* _EXERCISE DETAILS_
Determine how many lines contain the string "script" and reply with that number alone.

* _GIVEN INFORMATION_
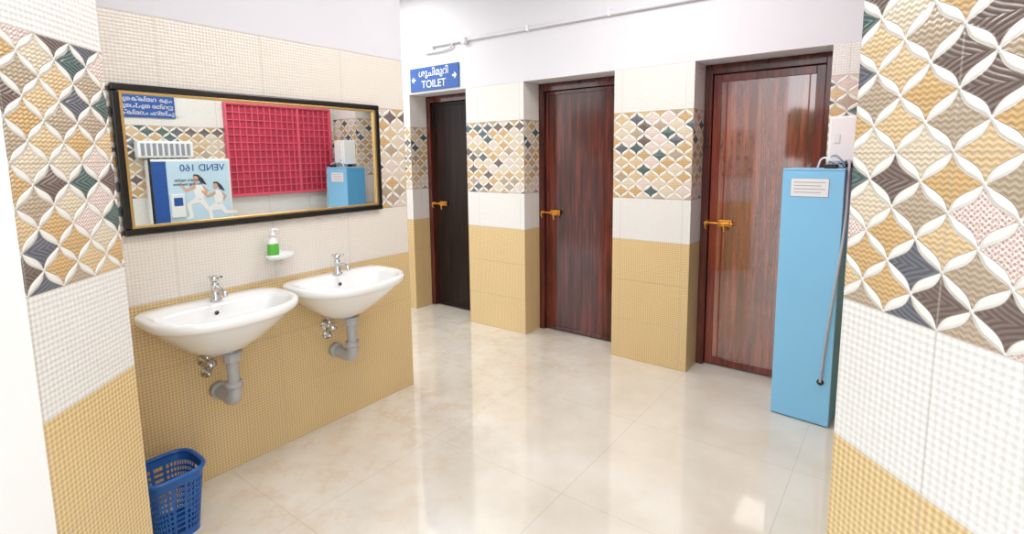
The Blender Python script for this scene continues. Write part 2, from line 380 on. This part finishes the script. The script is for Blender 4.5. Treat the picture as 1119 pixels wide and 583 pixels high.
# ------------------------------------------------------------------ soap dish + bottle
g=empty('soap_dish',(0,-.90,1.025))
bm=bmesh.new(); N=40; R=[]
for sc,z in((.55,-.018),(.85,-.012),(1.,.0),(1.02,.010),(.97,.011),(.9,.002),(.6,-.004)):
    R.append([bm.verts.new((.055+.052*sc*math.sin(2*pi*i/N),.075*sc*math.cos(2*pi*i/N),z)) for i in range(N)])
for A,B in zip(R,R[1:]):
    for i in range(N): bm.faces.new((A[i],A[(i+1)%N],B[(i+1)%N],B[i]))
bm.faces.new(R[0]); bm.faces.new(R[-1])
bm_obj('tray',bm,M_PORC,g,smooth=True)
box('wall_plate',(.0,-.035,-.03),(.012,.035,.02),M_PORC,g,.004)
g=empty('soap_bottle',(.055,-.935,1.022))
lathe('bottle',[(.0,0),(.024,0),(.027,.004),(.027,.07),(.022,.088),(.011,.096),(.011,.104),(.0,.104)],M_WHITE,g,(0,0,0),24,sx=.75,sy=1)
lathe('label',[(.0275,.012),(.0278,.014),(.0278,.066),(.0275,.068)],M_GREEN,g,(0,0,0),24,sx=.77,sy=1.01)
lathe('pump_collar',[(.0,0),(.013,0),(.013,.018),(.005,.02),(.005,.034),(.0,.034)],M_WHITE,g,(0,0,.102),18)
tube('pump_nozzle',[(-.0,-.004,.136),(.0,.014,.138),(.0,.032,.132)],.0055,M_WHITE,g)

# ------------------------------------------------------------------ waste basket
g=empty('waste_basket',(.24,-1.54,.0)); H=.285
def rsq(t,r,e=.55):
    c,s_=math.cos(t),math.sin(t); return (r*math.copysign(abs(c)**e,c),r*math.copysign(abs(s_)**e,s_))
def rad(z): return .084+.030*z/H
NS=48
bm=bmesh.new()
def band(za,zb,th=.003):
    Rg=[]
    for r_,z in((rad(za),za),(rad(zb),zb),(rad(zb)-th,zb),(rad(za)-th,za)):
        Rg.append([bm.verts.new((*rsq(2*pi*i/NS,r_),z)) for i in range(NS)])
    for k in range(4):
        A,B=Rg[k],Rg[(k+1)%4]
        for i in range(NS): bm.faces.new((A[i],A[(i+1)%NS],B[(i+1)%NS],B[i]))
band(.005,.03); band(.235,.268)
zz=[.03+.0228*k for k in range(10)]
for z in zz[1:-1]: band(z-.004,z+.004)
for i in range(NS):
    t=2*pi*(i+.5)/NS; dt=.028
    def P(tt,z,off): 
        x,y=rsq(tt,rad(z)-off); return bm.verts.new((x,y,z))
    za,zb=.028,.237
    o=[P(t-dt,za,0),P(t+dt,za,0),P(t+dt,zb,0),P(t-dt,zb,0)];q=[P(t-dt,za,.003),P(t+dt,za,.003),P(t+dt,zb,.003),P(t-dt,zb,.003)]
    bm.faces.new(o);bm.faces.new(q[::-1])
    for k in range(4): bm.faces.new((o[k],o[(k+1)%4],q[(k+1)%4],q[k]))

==

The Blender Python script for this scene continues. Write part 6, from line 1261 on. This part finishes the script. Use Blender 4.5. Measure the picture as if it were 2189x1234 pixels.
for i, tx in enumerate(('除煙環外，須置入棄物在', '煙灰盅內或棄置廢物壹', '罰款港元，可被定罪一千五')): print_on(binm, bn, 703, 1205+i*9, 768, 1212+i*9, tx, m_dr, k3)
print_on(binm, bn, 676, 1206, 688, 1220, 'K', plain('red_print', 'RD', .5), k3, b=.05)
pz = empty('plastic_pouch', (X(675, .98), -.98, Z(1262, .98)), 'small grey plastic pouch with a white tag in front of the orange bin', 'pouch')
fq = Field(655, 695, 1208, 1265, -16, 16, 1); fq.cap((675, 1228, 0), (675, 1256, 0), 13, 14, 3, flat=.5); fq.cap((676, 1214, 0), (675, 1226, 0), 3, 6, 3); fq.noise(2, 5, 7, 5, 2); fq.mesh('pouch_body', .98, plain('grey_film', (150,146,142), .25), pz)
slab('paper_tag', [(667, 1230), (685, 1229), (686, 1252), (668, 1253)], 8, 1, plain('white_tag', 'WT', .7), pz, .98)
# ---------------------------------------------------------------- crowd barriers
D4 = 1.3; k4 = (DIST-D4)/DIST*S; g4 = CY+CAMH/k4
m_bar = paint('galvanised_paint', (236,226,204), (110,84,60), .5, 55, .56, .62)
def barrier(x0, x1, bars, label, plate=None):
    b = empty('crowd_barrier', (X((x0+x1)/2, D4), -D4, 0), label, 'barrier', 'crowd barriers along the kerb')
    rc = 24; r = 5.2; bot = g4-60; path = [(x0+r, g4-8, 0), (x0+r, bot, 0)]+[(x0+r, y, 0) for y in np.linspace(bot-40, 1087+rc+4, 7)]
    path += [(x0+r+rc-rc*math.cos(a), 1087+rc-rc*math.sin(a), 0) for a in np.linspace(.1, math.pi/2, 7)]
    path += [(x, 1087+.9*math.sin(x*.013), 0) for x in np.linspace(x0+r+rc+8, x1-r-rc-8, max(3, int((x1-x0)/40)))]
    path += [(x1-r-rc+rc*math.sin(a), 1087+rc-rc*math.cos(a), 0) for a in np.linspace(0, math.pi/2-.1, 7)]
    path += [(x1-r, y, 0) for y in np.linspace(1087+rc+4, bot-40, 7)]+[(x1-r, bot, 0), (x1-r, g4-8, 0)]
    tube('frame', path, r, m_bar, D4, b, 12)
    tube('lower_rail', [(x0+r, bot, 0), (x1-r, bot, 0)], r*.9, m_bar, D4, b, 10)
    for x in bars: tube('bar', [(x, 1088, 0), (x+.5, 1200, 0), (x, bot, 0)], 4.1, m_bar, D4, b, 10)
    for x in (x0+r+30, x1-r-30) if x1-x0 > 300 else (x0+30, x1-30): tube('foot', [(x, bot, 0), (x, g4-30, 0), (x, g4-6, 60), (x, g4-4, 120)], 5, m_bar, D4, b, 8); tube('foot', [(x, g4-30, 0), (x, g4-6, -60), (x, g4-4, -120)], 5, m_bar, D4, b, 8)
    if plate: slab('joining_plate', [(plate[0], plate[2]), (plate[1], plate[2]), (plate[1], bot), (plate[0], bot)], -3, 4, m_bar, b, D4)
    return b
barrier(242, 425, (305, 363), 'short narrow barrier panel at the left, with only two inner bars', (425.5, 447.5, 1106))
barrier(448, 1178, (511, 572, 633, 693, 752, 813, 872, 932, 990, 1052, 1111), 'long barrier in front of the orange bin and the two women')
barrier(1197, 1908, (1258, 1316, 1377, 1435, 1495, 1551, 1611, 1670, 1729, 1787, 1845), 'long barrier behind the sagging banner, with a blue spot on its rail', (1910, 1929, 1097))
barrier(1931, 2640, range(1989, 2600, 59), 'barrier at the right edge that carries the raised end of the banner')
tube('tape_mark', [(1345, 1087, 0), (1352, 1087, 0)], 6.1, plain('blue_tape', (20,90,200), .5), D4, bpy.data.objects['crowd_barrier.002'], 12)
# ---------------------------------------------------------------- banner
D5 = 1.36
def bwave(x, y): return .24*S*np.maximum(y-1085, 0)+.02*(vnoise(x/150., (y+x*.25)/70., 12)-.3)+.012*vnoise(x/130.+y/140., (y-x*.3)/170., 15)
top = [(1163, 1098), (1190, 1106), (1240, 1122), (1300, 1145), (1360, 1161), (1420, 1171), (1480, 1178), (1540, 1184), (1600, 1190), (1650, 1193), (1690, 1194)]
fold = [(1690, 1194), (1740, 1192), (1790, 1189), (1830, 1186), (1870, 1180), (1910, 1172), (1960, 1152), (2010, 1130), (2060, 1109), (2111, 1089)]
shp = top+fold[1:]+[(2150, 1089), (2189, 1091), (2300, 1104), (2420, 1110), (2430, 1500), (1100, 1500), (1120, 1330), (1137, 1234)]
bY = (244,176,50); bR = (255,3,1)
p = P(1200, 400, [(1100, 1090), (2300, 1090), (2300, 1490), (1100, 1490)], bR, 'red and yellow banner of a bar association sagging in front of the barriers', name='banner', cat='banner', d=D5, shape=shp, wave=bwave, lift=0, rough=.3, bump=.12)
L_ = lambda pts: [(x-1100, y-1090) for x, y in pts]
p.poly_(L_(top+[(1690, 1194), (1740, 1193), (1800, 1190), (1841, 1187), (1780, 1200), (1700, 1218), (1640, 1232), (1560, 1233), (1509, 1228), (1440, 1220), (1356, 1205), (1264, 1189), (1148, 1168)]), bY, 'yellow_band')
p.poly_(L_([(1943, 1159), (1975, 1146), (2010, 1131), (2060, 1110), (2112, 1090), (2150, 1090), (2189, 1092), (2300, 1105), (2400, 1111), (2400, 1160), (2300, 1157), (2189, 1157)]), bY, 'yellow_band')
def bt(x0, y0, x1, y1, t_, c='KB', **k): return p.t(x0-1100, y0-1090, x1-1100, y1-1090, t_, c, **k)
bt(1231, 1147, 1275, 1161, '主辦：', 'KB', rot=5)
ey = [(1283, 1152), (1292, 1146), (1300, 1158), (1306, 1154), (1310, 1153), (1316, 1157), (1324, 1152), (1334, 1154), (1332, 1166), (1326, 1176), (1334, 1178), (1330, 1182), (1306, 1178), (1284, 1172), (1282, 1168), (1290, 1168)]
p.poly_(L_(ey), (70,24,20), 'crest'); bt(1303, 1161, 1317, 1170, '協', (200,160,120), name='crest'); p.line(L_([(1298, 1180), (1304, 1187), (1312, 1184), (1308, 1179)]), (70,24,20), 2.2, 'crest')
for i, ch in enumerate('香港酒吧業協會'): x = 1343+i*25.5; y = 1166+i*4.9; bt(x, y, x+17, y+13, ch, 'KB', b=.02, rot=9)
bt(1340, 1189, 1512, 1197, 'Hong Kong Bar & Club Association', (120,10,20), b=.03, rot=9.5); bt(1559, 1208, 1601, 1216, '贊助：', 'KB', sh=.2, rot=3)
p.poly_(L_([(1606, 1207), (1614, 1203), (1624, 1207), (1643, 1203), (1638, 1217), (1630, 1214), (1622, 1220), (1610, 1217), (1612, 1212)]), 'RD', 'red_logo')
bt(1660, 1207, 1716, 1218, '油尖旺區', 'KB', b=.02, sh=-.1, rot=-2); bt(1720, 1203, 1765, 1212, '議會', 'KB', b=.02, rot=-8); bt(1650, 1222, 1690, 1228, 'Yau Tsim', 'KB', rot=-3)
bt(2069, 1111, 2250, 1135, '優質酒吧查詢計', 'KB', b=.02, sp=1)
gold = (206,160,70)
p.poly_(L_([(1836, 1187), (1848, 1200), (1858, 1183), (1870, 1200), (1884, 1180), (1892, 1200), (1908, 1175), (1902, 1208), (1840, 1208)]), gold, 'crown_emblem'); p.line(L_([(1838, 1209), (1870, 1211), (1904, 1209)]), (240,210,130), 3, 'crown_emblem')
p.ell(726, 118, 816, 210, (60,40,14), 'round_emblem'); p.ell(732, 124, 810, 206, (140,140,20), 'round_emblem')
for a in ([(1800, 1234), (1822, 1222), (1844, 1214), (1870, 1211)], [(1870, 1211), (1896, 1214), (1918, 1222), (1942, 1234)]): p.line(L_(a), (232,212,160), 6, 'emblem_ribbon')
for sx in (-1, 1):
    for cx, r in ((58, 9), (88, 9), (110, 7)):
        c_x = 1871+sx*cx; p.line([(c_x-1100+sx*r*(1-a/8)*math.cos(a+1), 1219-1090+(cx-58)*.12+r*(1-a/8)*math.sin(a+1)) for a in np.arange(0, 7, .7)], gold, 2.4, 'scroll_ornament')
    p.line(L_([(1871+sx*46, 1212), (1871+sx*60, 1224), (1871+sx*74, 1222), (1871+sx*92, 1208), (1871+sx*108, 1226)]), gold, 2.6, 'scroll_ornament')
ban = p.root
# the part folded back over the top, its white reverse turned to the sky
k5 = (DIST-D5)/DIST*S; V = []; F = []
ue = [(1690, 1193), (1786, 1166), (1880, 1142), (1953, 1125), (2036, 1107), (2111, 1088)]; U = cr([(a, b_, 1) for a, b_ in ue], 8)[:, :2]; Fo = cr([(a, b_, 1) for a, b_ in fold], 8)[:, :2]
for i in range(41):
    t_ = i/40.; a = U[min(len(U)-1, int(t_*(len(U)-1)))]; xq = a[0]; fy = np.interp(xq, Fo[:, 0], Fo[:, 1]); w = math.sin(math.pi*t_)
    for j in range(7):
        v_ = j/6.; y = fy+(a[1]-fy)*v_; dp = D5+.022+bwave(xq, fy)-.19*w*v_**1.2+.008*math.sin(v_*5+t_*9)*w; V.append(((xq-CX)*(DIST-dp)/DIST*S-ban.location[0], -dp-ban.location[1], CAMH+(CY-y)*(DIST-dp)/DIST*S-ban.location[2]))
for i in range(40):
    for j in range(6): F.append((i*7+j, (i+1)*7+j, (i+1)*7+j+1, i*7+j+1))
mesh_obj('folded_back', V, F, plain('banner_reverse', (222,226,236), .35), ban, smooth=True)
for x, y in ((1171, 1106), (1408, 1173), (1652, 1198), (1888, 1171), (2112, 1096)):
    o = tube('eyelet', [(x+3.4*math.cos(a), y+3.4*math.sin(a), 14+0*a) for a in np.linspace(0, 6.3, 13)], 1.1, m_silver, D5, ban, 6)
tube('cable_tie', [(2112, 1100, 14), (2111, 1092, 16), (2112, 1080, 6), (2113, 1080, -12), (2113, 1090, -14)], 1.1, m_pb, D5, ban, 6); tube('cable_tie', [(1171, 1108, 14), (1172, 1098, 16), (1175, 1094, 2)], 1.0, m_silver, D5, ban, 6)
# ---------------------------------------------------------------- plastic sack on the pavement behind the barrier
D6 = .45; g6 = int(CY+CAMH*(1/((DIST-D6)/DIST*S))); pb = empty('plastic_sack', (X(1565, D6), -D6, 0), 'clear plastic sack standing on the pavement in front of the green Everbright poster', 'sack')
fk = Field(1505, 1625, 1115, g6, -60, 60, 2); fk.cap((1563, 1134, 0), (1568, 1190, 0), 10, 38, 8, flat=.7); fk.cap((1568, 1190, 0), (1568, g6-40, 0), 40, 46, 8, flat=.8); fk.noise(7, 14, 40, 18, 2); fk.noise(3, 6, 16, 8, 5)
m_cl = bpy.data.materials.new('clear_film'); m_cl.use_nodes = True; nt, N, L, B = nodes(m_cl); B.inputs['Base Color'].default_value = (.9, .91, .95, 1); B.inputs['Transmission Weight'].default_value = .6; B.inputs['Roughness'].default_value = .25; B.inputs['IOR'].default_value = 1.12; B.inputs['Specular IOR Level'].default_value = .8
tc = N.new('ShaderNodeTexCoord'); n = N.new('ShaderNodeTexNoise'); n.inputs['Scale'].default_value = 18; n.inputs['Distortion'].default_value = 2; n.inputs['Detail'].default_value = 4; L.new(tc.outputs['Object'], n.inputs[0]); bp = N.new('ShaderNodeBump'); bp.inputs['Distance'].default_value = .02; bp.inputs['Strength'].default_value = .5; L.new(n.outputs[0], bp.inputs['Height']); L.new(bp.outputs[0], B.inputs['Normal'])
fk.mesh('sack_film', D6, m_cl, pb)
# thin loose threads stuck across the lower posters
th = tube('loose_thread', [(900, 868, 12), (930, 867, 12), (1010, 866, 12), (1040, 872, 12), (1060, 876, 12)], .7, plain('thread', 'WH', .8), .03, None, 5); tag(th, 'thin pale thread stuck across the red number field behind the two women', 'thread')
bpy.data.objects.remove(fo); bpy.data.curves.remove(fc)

...

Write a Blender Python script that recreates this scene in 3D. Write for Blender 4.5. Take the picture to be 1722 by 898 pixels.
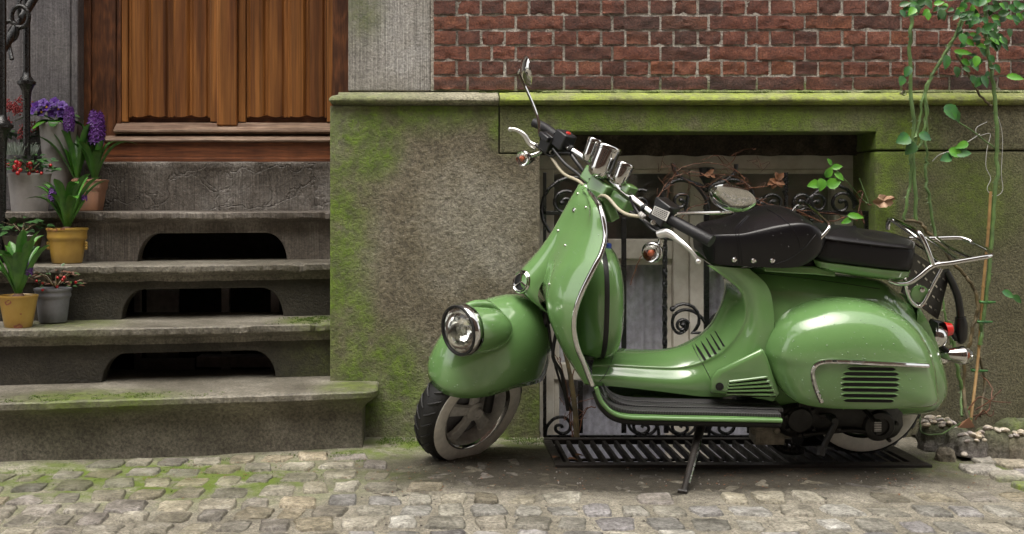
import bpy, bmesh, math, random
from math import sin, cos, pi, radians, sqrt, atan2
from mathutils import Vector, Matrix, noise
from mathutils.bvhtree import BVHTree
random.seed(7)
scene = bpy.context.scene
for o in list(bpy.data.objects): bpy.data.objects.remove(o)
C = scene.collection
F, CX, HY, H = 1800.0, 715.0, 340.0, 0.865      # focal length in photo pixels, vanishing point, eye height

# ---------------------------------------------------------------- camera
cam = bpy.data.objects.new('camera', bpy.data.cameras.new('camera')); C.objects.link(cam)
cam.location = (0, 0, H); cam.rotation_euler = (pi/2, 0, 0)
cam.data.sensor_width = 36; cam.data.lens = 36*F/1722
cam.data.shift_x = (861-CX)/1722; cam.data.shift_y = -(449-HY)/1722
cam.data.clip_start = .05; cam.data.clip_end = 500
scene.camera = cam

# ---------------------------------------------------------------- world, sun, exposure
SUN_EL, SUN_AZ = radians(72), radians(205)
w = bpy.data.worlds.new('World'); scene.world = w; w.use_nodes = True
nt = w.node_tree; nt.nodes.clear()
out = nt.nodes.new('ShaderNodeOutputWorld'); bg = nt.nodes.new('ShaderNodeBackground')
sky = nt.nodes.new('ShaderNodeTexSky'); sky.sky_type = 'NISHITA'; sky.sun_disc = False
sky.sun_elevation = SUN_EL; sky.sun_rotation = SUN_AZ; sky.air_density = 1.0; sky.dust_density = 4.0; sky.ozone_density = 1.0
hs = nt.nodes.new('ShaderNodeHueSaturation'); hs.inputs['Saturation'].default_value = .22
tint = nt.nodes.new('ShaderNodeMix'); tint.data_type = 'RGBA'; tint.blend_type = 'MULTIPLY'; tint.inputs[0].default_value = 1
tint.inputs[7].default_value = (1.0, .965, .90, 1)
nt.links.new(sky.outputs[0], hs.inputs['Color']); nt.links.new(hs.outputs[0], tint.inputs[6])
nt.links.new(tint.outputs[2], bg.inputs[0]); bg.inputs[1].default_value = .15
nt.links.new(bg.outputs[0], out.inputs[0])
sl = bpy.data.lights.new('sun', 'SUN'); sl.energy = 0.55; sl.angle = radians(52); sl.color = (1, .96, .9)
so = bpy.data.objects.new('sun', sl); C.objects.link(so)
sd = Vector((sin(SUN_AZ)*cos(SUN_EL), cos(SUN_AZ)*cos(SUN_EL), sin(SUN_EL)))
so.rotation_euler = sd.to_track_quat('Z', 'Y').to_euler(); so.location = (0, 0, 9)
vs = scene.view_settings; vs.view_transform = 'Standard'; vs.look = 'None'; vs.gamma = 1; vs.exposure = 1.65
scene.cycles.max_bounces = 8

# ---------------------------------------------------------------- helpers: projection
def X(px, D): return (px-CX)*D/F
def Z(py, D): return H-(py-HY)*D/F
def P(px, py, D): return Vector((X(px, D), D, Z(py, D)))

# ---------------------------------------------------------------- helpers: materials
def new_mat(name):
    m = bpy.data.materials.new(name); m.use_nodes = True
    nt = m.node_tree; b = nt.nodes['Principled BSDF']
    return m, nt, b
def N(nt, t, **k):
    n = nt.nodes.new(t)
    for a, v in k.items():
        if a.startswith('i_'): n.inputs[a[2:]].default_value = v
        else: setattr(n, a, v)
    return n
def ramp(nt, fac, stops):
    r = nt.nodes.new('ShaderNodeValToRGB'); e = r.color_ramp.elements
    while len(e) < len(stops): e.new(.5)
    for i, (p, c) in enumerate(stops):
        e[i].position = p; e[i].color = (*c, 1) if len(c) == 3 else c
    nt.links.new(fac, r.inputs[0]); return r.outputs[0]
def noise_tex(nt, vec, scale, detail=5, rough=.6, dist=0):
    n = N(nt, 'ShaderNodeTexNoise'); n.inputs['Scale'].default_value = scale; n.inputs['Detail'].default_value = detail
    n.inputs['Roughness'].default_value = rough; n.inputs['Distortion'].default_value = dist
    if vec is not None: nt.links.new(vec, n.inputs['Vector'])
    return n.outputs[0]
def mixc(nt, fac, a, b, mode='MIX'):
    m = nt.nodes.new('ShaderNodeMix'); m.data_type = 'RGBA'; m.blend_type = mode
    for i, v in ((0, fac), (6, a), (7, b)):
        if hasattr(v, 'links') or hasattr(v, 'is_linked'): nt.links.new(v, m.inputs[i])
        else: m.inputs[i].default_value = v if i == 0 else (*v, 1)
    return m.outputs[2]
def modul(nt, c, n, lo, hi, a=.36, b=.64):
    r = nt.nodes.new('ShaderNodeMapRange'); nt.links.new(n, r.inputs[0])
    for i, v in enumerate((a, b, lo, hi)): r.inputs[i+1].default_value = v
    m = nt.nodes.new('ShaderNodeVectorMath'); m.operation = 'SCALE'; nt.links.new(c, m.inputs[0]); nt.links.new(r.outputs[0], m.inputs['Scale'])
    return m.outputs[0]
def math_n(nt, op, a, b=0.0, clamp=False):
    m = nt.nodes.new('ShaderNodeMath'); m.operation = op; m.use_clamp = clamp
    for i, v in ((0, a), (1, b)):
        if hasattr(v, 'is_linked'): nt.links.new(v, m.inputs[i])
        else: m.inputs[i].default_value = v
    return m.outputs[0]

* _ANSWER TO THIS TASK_
3